Three of the four major championships are held in America, which explains why the fields are predominantly American. The explanation continues to confound Ken Schofield, the executive director of the European Tour, and at a Ryder Cup press conference at Wentworth yesterday he emphasised the anomaly that exists between the two tours.
Many Americans will play in the Open Championship at Royal St George's in Kent, which is sandwiched between the US Open and the US PGA Championship. Apart from the high-fliers, neither of those events will see many European faces. Nor will the Masters at Augusta in April.
In Georgia, out of an invited field of less than 90 competitors, Europe has six automatic representatives: five former champions in Seve Ballesteros, Bernhard Langer, Sandy Lyle, Nick Faldo and Ian Woosnam, plus Colin Montgomerie who gets in by virtue of his third-place finish in the US Open at Pebble Beach last summer. There are only three invitees: Jose-Maria Olazabal, Tony Johnstone and Anders Forsbrand.
'A maximum of two-thirds of our Ryder Cup team will play in three of the four big tournaments,' Schofield said. 'It means four of our team will not have had the pressure of playing in the Masters, the US Open or the US PGA, whereas probably every member of the American team will play in all four major championships. That is the major problem in European golf. It is a dreadful negative.'
Schofield added that several leading Australian players, who have prospered on the European Tour, have switched to the American circuit because it offers more opportunities of competing in major championships.

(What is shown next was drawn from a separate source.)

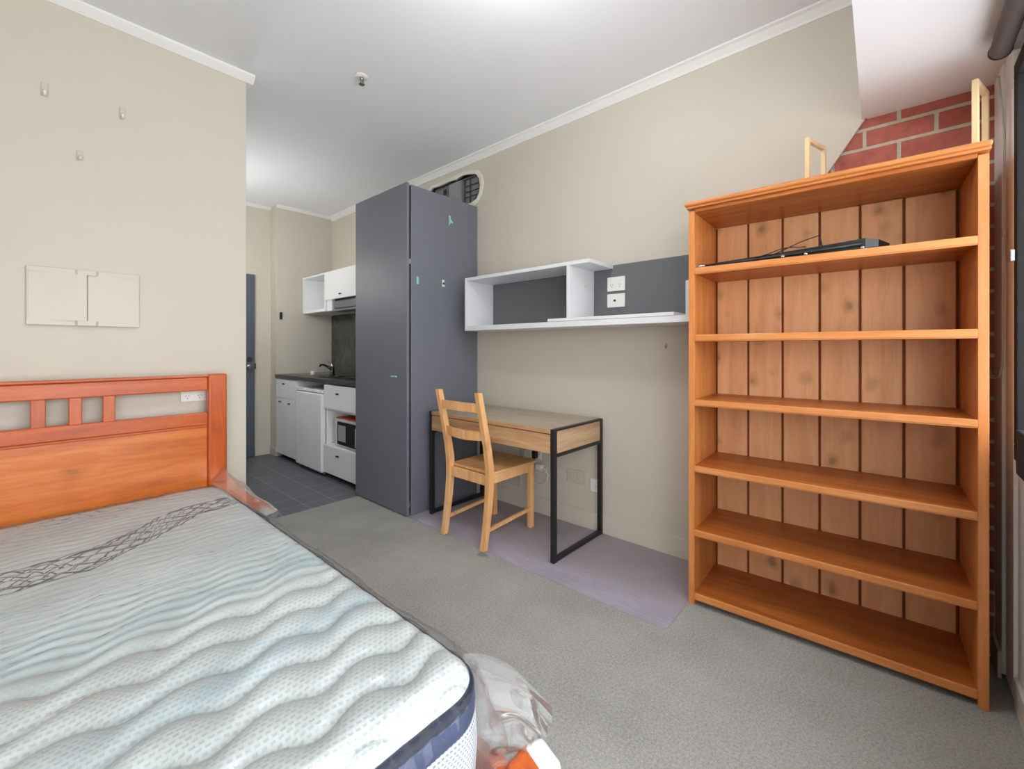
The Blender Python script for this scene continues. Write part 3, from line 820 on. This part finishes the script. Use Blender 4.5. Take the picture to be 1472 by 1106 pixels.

Bernard Gallacher, the captain of Europe, who play the United States in the Ryder Cup at The Belfry in September, said he and Tom Watson, the American captain, had been in discussion on several issues - including the increase in hype.
'I've warned my players about over-reacting,' Gallacher said, 'but I don't think it's my problem, more theirs. I wouldn't like to hear our team being chanted on to the greens. There's no place for that.'
Gallacher, who succeeded Tony Jacklin after the tied match at The Belfry in 1989, was referring not so much to that occasion as the 'war on the shore' at Kiawah Island in South Carolina two years ago. 'Some of their players were really wound up and they exploded on the course,' Gallacher said. 'Their antics made their supporters around the greens more vociferous. Watson wants to see the competition go back to a more gentlemanly arrangement. It is up to the Americans to do that.'
John Daly, the former PGA champion, will return to the US Tour in the Phoenix Open next week, his agent announced yesterday. Daly underwent a month of alcohol rehabilitation treatment after he was arrested on charges arising from an incident at a holiday party at his home in Castle Rock, Colorado, in December.